STATED TASK: Begin at the line containing "Continue the Blender" in the entries below and end at the line containing "s.mi.append(mi)"; transcribe that range exactly and nothing outside it.

EXERCISE INPUT:
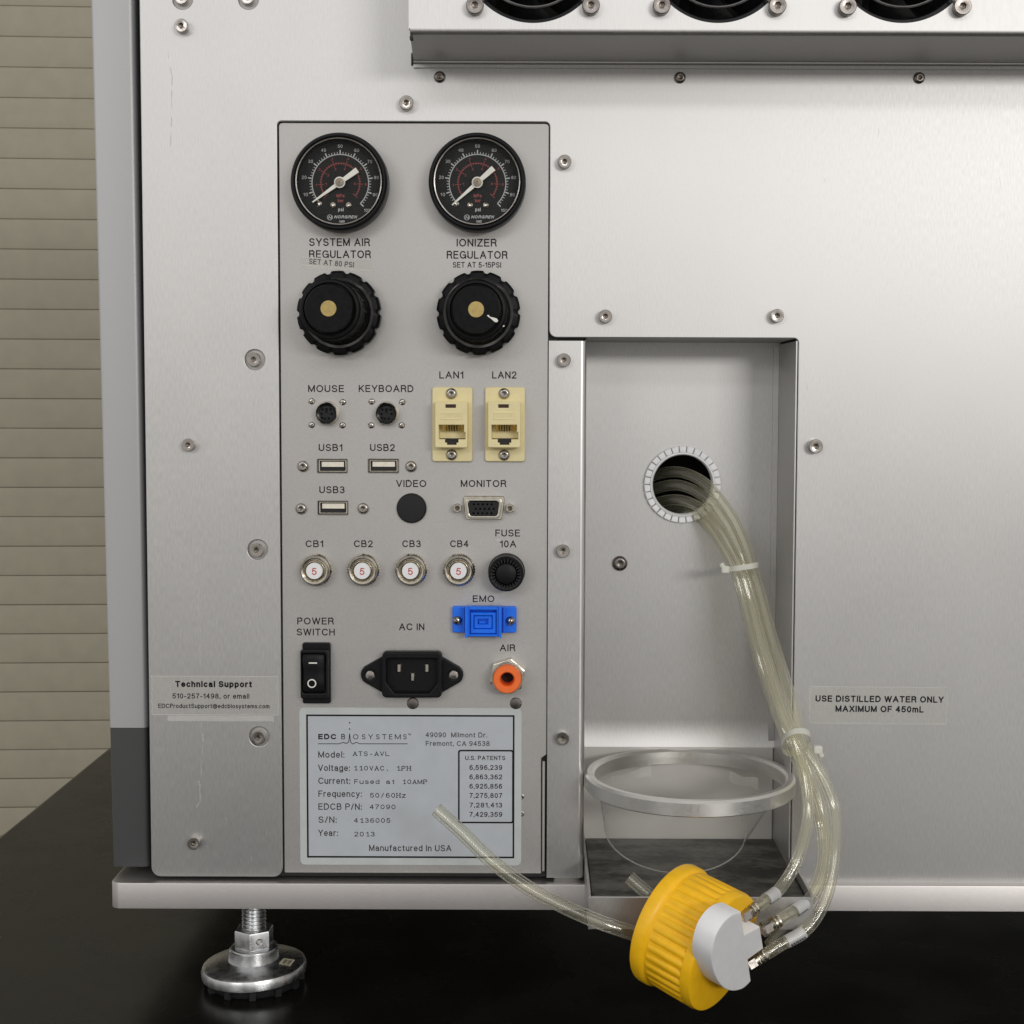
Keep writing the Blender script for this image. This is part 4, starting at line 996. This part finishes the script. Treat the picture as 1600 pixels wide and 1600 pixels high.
# ---------------------------------------------------------------- air fitting
def air():
    wf = CPW + .010; q = Q(792.5, 1061.5, wf); c = Vector((q.x, q.y, CPW)); k = S(1, wf)
    hx = circ(0, 1.0 * k, 30 * k, 6, .32)
    o = obj('air_fitting', MB().prism(rnd(hx, .0006, 2), 0, .0048, holes=[circ(0, 0, 22 * k, 40)], ch=.0007, rch=2), 'nickel', inst, c)
    obj('collar', MB().lathe([(25.5 * k, .0045), (25.2 * k, .0078), (24.5 * k, .0082), (23.2 * k, .0082)], 48), 'nickel', o, c)
    obj('release_collar', MB().lathe([(22.6 * k, .006), (22.8 * k, .0098), (22 * k, .0108), (20.5 * k, .0112), (13 * k, .0112), (11.3 * k, .0107), (10.6 * k, .0098), (10.4 * k, .0085), (10.2 * k, .0011)], 48), 'orange', o, c)
    obj('bore', MB().lathe([(10.4 * k, .0012), (0, .0012)], 24), 'black_gap', o, c)
air()

# ---------------------------------------------------------------- nameplate
def rr(x0, y0, x1, y1, w_, r=0, c=(0, 0)):
    a = Q(x0, y1, w_); b = Q(x1, y0, w_); p = rect(a.x - c[0], a.y - c[1], b.x - c[0], b.y - c[1])
    return rnd(p, r, 5) if r else p
nq = Q(469.5, 1350.7, CPW); nc = Vector((nq.x, nq.y, CPW))
namep = obj('nameplate', MB().prism(rr(469.5, 1106.7, 815, 1350.7, CPW, .0022, nc), 0, .00016), 'plate_edge', inst, nc)
obj('plate_field', MB().prism(rr(480.5, 1117.7, 803.5, 1339.2, CPW, 0, nc), .0001, .0002), 'plate', namep, nc)
W2 = CPW + .00024
obj('border_line', MB().prism(rr(480, 1117.3, 804, 1339.7, CPW, 0, nc), .0001, .00026, holes=[rr(482.6, 1119.9, 801.4, 1337.1, CPW, 0, nc)]), 'ink', namep, nc)
obj('patent_frame', MB().prism(rr(715.8, 1171.6, 802.8, 1286, CPW, .0011, nc), .0001, .00030, holes=[rr(718.2, 1174, 800.4, 1283.6, CPW, .0007, nc)]), 'ink', namep, nc)
lettering(namep, [('EDC', 497.3, 525.5, 1155.2, 8.6, .03), ('B', 533.3, 539.3, 1155.2, 8.6, 0)], W2, 'ink')
lettering(namep, [(ch_, x, x + wd_, 1155.2, 8.2) for ch_, x, wd_ in (('O', 551.5, 8.5), ('S', 565.5, 5.6), ('Y', 575.5, 7.2), ('S', 587.5, 5.6), ('T', 597, 7), ('E', 608, 5.2), ('M', 617, 9.2), ('S', 630, 5.4))], W2, 'ink', bold=-.003)
lettering(namep, [('TM', 637.5, 642, 1149, 3)], W2, 'ink')
lettering(namep, [('Model:', 497.3, 538, 1184, 10.4), ('Voltage:', 497, 546.7, 1204.8, 10.4), ('Current:', 497.3, 547.3, 1225, 10.4), ('Frequency:', 497.5, 565.3, 1245.3, 10.4),
    ('EDCB P/N:', 497.5, 565.3, 1265.4, 10.4), ('S/N:', 497.5, 526, 1285.7, 10.4), ('Year:', 497.3, 528, 1306.3, 10.4), ('Manufactured in USA', 576.7, 705.3, 1330, 10.2)], W2, 'ink_grey', bold=.002)
lettering(namep, [('49090  Milmont Dr.', 665, 761, 1152.2, 8.0), ('Fremont, CA 94538', 665.3, 765, 1165.6, 8.0)], W2, 'ink_grey', bold=.002)
lettering(namep, [('ATS-AVL', 550.5, 608.5, 1181.2, 7.3), ('110VAC, 1PH', 551, 642, 1204, 7.6), ('Fused at 10AMP', 552.5, 667.5, 1225, 7.4), ('50/60Hz', 577, 634, 1246.4, 7.6),
    ('47090', 576.5, 618, 1264.4, 7.6), ('4136005', 552, 610, 1285.6, 7.6), ('2013', 552.5, 585.5, 1307, 7.6)], W2, 'ink', mono=True)
lettering(namep, [('U.S. PATENTS', 727, 789.5, 1187.6, 6.8)] + [(s_, 733.5, 784.7, y, 7.9) for s_, y in (('6,596,239', 1203), ('6,863,362', 1217.7), ('6,925,856', 1232.3), ('7,275,807', 1246.8), ('7,281,413', 1261.8), ('7,429,359', 1276.3))], W2, 'ink', bold=.006)
lg = MB()
def P2(x, y): p = Q(x, y, CPW); return (p.x - nc.x, p.y - nc.y, .00025)
pts = [(497, 1162), (530, 1162), (537, 1159.6), (541, 1161.8), (545, 1159), (546.4, 1146), (547.8, 1159), (551, 1162.5), (557, 1159.5), (562, 1162), (637, 1162)]
for i in range(len(pts) - 1):
    (x0, y0), (x1, y1) = pts[i], pts[i + 1]; dx, dy = x1 - x0, y1 - y0; L_ = math.hypot(dx, dy); nx, ny = -dy / L_ * .55, dx / L_ * .55
    lg.add([P2(x0 + nx, y0 + ny), P2(x1 + nx, y1 + ny), P2(x1 - nx, y1 - ny), P2(x0 - nx, y0 - ny)], [(0, 1, 2, 3)])
for y in (1129, 1139): lg.add([P2(546.4 + a, y + b) for a, b in ((-1, -1), (1, -1), (1, 1), (-1, 1))], [(0, 1, 2, 3)])
obj('logo_line', lg, 'ink', namep, nc)

# ---------------------------------------------------------------- tape labels
def tape(x0, y0, x1, y1, w_, name, label, rot=0.0, jag=True):
    a = Q(x0, y1, w_); b = Q(x1, y0, w_); wd, hh = b.x - a.x, b.y - a.y; out = []
    n = 9
    for k in range(n + 1): out.append((0 + (.0003 if k % 2 and jag else 0), hh * (1 - k / n)))
    for k in range(n + 1): out.append((wd - (.0003 if k % 2 and jag else 0), hh * k / n))
    o = obj(name, MB().prism(out, 0.00002, .00008), 'tape', inst, (a.x, a.y, w_), label)
    obj('tape_edge', MB().prism(out, .00009, .00012, holes=[offset(ccw(out), .00035)]), 'tape_edge', o, (a.x, a.y, w_))
    if rot: o.rotation_euler = (0, rot, 0)
    return o
t1 = tape(237, 1056.5, 435.5, 1117, 0, 'tape_label', 'clear tape label with the technical support address')
lettering(t1, [('Technical Support', 273.8, 393.7, 1073.8, 10, .028), ], .0001, 'ink')
lettering(t1, [('510-257-1498, or email', 269.4, 389.6, 1091.6, 8.2), ('EDCProductSupport@edcbiosystems.com', 247.3, 421, 1106.6, 7)], .0001, 'ink', bold=.004)
a = Q(262, 1126.5); b = Q(428, 1118.5)
obj('tape_residue', MB().prism(rect(0, 0, b.x - a.x, b.y - a.y), .00002, .00006), 'tape_edge', inst, (a.x, a.y, 0))
t2 = tape(1263, 1073, 1481, 1130, 0, 'tape_label', 'clear tape label asking for distilled water only', rot=.006)
lettering(t2, [('USE DISTILLED WATER ONLY', 1274, 1474.3, 1096.6, 10.2, .018), ('MAXIMUM OF 450mL', 1305.3, 1443, 1112.2, 10.2, .018)], .0001, 'ink')
t3 = tape(467, 401.5, 583, 420, CPW, 'tape_label', 'small strip of clear tape under the system air regulator lettering', rot=.035, jag=False)
q0, q1 = Q(482.3, 411.6, W1), Q(552.5, 415.4, W1)
mb = MB(); text_mb(mb, 'SET AT 80 PSI', 0, (q1 - q0).length, 0, S(8.3), bold=.0, rot=-.045)
obj('lettering', mb, 'ink_grey', t3, (q0.x, q0.y, CPW + .0001))
e0, e1 = Q(467, 416, CPW), Q(583, 420.5, CPW)
obj('tape_edge', MB().add([(0, 0, .00009), (e1.x - e0.x, e1.y - e0.y, .00009), (e1.x - e0.x, e1.y - e0.y + .0008, .00009), (0, .0009, .00009)], [(0, 1, 2, 3)]), 'tape_edge', t3, (e0.x, e0.y, CPW))
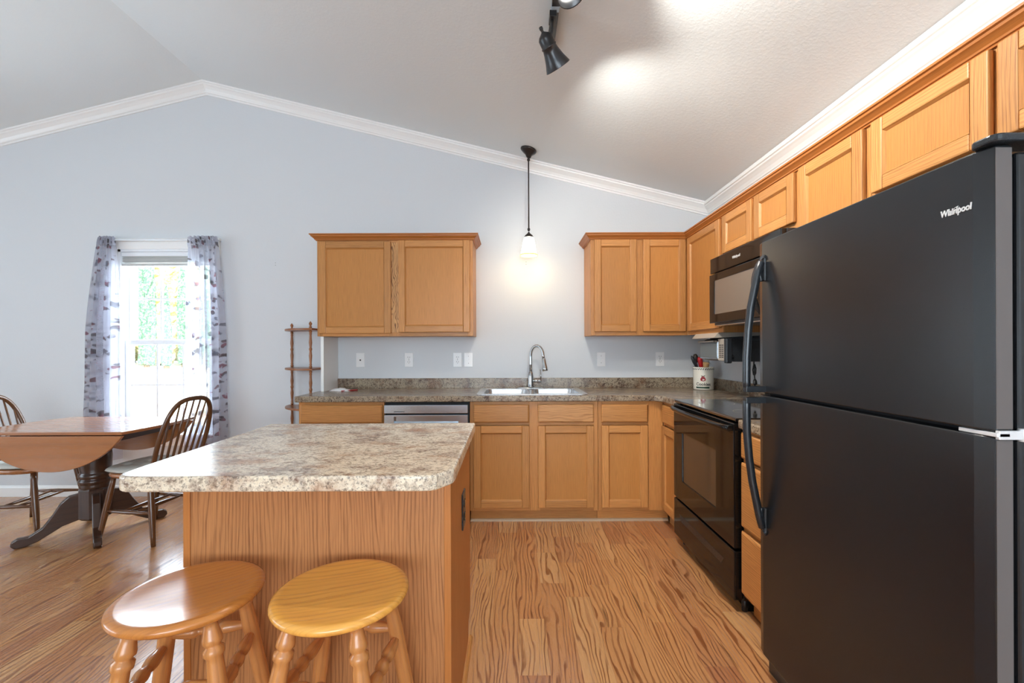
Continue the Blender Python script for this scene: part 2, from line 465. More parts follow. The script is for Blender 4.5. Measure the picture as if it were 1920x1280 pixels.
# ------------------------------------------------------------------ mesh builder
class MB:
    def __init__(s):
        s.v = []
        s.f = []
        s.uv = []
        s.tone = []
        s.sm = []
        s.mi = []

    def face(s, idx, uvs, tone=0.5, smooth=False, mi=0):
        s.f.append(idx)
        s.uv.append(uvs)
        s.tone.append(tone)
        s.sm.append(smooth)
        s.mi.append(mi)

    def box(s, x0, x1, y0, y1, z0, z1, g='z', tone=None, mi=0):
        if tone is None:
            tone = random.random()
        ou, ov = random.uniform(0, 50), random.uniform(0, 50)
        b = len(s.v)
        P = [(x0, y0, z0), (x1, y0, z0), (x1, y1, z0), (x0, y1, z0), (x0, y0, z1), (x1, y0, z1), (x1, y1, z1), (x0, y1, z1)]
        s.v += P
        gi = 'xyz'.index(g)
        for q, ax in (((0, 3, 2, 1), 2), ((4, 5, 6, 7), 2), ((0, 1, 5, 4), 1), ((2, 3, 7, 6), 1), ((1, 2, 6, 5), 0), ((3, 0, 4, 7), 0)):
            others = [i for i in range(3) if i != ax]
            if gi in others:
                u_i = gi
                v_i = [i for i in others if i != gi][0]
            else:
                u_i, v_i = others
            s.face([b + i for i in q], [(P[i][u_i] + ou, P[i][v_i] + ov) for i in q], tone, False, mi)
        return s

    def quad(s, pts, smooth=False, mi=0, uvs=None, tone=0.5):
        b = len(s.v)
        s.v += [tuple(p) for p in pts]
        if uvs is None:
            a = Vector(pts[1]) - Vector(pts[0])
            d = Vector(pts[-1]) - Vector(pts[0])
            la, ld = a.length, d.length
            uvs = [(0, 0), (la, 0), (la, ld), (0, ld)] if len(pts) == 4 else [(0, 0)] * len(pts)
        s.face(list(range(b, b + len(pts))), uvs, tone, smooth, mi)

    def rings(s, rings, closed=True, cap0=True, cap1=True, smooth=True, mi=0, tone=None, uvrot=False):
        """list of equal-length point rings"""
        if tone is None:
            tone = random.random()
        ou, ov = random.uniform(0, 50), random.uniform(0, 50)
        n = len(rings[0])
        b = len(s.v)
        for r in rings:
            s.v += [tuple(p) for p in r]
        ul = [0.0]
        for i in range(1, len(rings)):
            c0 = sum((Vector(p) for p in rings[i - 1]), Vector()) / n
            c1 = sum((Vector(p) for p in rings[i]), Vector()) / n
            ul.append(ul[-1] + max((c1 - c0).length, (Vector(rings[i][0]) - Vector(rings[i - 1][0])).length))
        big = max(rings, key=lambda r: (Vector(r[0]) - Vector(r[n // 2])).length)
        vl = [0.0]
        for j in range(1, n + 1):
            vl.append(vl[-1] + (Vector(big[j % n]) - Vector(big[j - 1])).length)
        m = n if closed else n - 1
        for i in range(len(rings) - 1):
            for j in range(m):
                k = (j + 1) % n
                s.face([b + i * n + j, b + i * n + k, b + (i + 1) * n + k, b + (i + 1) * n + j],
                       [(ul[i] + ou, vl[j] + ov), (ul[i] + ou, vl[j + 1] + ov), (ul[i + 1] + ou, vl[j + 1] + ov), (ul[i + 1] + ou, vl[j] + ov)],
                       tone, smooth, mi)
        if closed and n > 2:
            for flag, i, rev in ((cap0, 0, True), (cap1, len(rings) - 1, False)):
                if flag:
                    idx = [b + i * n + j for j in range(n)]
                    if rev:
                        idx.reverse()
                    P = [s.v[q] for q in idx]
                    ex = [max(p[a] for p in P) - min(p[a] for p in P) for a in range(3)]
                    a0, a1 = sorted(range(3), key=lambda a: -ex[a])[:2]
                    a0, a1 = min(a0, a1), max(a0, a1)
                    s.face(idx, [(p[a0] + ou, p[a1] + ov) for p in P], tone, False, mi)
        return s

    def lathe(s, prof, center=(0, 0, 0), seg=24, p1=None, smooth=True, mi=0, tone=None, cap0=True, cap1=True):
        """prof: (h, r) along +Z from center, or along center->p1 when p1 is given with h as 0..1"""
        c = Vector(center)
        if p1 is None:
            ax, L = Vector((0, 0, 1)), 1.0
        else:
            ax = Vector(p1) - c
            L = ax.length
            ax.normalize()
        t = Vector((1, 0, 0)) if abs(ax.x) < 0.8 else Vector((0, 1, 0))
        e1 = (t - ax * t.dot(ax)).normalized()
        e2 = ax.cross(e1)
        rs = []
        for h, r in prof:
            o = c + ax * (h * L)
            rs.append([o + (e1 * math.cos(2 * PI * j / seg) + e2 * math.sin(2 * PI * j / seg)) * max(r, 1e-5) for j in range(seg)])
        return s.rings(rs, True, cap0, cap1, smooth, mi, tone)

    def tube(s, pts, r, seg=10, mi=0, smooth=True, sx=1.0, up=None, tone=None):
        pts = [Vector(p) for p in pts]
        rad = r if isinstance(r, (list, tuple)) else [r] * len(pts)
        rs = []
        prev = Vector(up) if up else None
        for i, p in enumerate(pts):
            d = (pts[min(i + 1, len(pts) - 1)] - pts[max(i - 1, 0)]).normalized()
            if prev is None:
                t = Vector((0, 0, 1)) if abs(d.z) < 0.9 else Vector((1, 0, 0))
                e1 = (t - d * t.dot(d)).normalized()
            else:
                e1 = (prev - d * prev.dot(d)).normalized()
            prev = e1
            e2 = d.cross(e1)
            rs.append([p + (e1 * math.cos(2 * PI * j / seg) * sx + e2 * math.sin(2 * PI * j / seg)) * rad[i] for j in range(seg)])
        return s.rings(rs, True, True, True, smooth, mi, tone)

    def prism(s, poly, z0, z1, mi=0, tone=None, g=0, plane='xy', smooth_side=False):
        """poly CCW list; plane gives which two axes, extruded along the third"""
        if tone is None:
            tone = random.random()
        def P(a, b_, c):
            return {'xy': (a, b_, c), 'xz': (a, c, b_), 'yz': (c, a, b_)}[plane]
        n = len(poly)
        b = len(s.v)
        ou, ov = random.uniform(0, 50), random.uniform(0, 50)
        s.v += [P(a, c, z0) for a, c in poly] + [P(a, c, z1) for a, c in poly]
        uvp = [(p[g] + ou, p[1 - g] + ov) for p in poly]
        s.face([b + i for i in reversed(range(n))], [uvp[i] for i in reversed(range(n))], tone, False, mi)
        s.face([b + n + i for i in range(n)], uvp, tone, False, mi)
        per = 0
        for i in range(n):
            j = (i + 1) % n
            L = math.hypot(poly[j][0] - poly[i][0], poly[j][1] - poly[i][1])
            s.face([b + i, b + j, b + n + j, b + n + i], [(per + ou, z0), (per + L + ou, z0), (per + L + ou, z1), (per + ou, z1)], tone, smooth_side, mi)
            per += L
        return s

    def build(s, name, mats, parent=None, bevel=0.0, seg=2, subsurf=0, angle=35):
        me = bpy.data.meshes.new(name)
        me.from_pydata(s.v, [], s.f)
        if not isinstance(mats, (list, tuple)):
            mats = [mats]
        for m in mats:
            me.materials.append(m)
        u = me.uv_layers.new(name='UVMap')
        t = me.uv_layers.new(name='tone')
        k = 0
        for i, p in enumerate(me.polygons):
            p.use_smooth = s.sm[i]
            p.material_index = s.mi[i]
            for c in range(len(s.f[i])):
                u.data[k].uv = s.uv[i][c]
                t.data[k].uv = (s.tone[i], 0)
                k += 1
        bm = bmesh.new()
        bm.from_mesh(me)
        bmesh.ops.recalc_face_normals(bm, faces=bm.faces)
        bm.to_mesh(me)
        bm.free()
        me.update()
        o = bpy.data.objects.new(name, me)
        COL.objects.link(o)
        if parent:
            o.parent = parent
        if bevel:
            md = o.modifiers.new('bevel', 'BEVEL')
            md.width = bevel
            md.segments = seg
            md.limit_method = 'ANGLE'
            md.angle_limit = math.radians(angle)
            md.harden_normals = False
        if subsurf:
            md = o.modifiers.new('sub', 'SUBSURF')
            md.levels = subsurf
            md.render_levels = subsurf
        return o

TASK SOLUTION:
Continue the Blender Python script for this scene: part 2, from line 465. More parts follow. The script is for Blender 4.5. Measure the picture as if it were 1920x1280 pixels.
# ------------------------------------------------------------------ mesh builder
class MB:
    def __init__(s):
        s.v = []
        s.f = []
        s.uv = []
        s.tone = []
        s.sm = []
        s.mi = []

    def face(s, idx, uvs, tone=0.5, smooth=False, mi=0):
        s.f.append(idx)
        s.uv.append(uvs)
        s.tone.append(tone)
        s.sm.append(smooth)
        s.mi.append(mi)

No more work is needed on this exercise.